The initial stock price (S0) is 45, the stock volatility is 0.20 (20% per annum), and the risk-free rate is 0.02 (2% per annum). Consider a European put option whose strike price is equal to 30, with a time-to-maturity of two years. The dividend yield is 0.04 (4% per annum)
Is it right if I draw a binomial tree with ex-dividend model, but add 45 x 0.04 x e^(-0.02 x 2) to the option price?
Since dividends and interest rates mature annually and the time of expiry is two years, we can model the option as a two-step binomial tree, structured as the one in figure:
Data from OP question:
$S_0 = 45$ current price of the underlying $S$; $\hspace{2.5cm}$ $\sigma = 0.2\;\text{per annum}$ volatility of $S$;
$r = 0.02\;\text{per annum}$ interest rate; $\hspace{3.5cm}$ $d = 0.04\;\text{per annum}$ dividend from $S$;
$T = 2\ \text{years}$ expire date of option on $S$; $\hspace{2.7cm}$ $K = 30$ strike price of the option;
$P(T) = \max(K - S(T), 0)$ we are trying to price a put option.
One can solve this in various ways.
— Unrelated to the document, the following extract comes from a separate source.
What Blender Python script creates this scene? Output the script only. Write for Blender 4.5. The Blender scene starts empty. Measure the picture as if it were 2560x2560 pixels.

Let's proceed here with risk neutral valuation, that implies following the steps below:
$S$ can move one standard deviation up or down, that is $S_{i} - S_{i - 1} = \Delta S = \sigma \, S_{i - 1} \qquad i = 1,2$
The risk neutral probability $p_{RN}$ of an upmove is obtained considering that a safe investment of the same sum $S_0$ at interest rate $r$ yields $S_0 e^{rT}$ at option expiry $T$. In order to exclude arbitrage opportunities, $S$ has to grow on average as the safe (risk-free) rate. However, dividends yielded by the stock while held in our portfolio mean that we should consider a lower risk-free sum of $S_0 e^{(r - d)T}$ for our risk-neutral probability calculation: $$ p_{RN} S_{up} + \left(1 - p_{RN} \right) S_{down} = S_0 e^{(r - d)\frac{T}{2}} $$ where length of time step is $\Delta t = T / 2$. So $p_{RN}$ is: $$ p_{RN} = \frac{S_0 e^{(r-d)\frac{T}{2}} - S_{down}}{S_{up} - S_{down}} = \frac{\require{cancel}\cancel{S_0} e^{(r-d)\frac{T}{2}} - \cancel{S_0} (1 - \sigma)}{2 \sigma \cancel{S_0}} = 0.4505 $$
To obtain the values of $S$ at each node, traverse it from the root $S_A = S_0$ adding or subtracting $\Delta S$ (that assumes different values for each of the nodes): $$ \begin{aligned} S_A &= 45\\ S_B &= S_A - \Delta S = 36 \hspace{1.35cm} S_C = S_A + \Delta S = 54 \qquad\\ S_D &= S_B - \Delta S = 28.8 \qquad S_E = S_B + \Delta S = S_C - \Delta S = 43.2\\ S_F &= S_C + \Delta S = 64.8 \end{aligned} $$
Quickly evaluate the option payoffs at expiry, $P_D, P_E, P_F$: $$ \begin{align} P_D &= \max(K - S_D, 0) = 1.2\\ P_E &= \max(K - S_E, 0) = 0\\ P_F &= \max(K - S_F, 0) = 0 \end{align} $$
The expected value of $P(0)$ is the present money value (multiply by $e^{-(r - d) T}$) of the expected value of the option at expiry, $E[P(T)]$: $$ P(0) = e^{-(r - d) T} E[P(T)] = e^{-(r - d) T} \left[ \left( 1 - p_{RN} \right)^2 P_D + 2 \cdot p_{RN} \left( 1 - p_{RN} \right) P_E + p_{RN}^2 P_F \right] = 1.0408 \left[ 0 + 0 + 0.302 \cdot 1.2 \right] = 0.3771 $$
Thus the answer to the question is $P(0) = 0.3771$.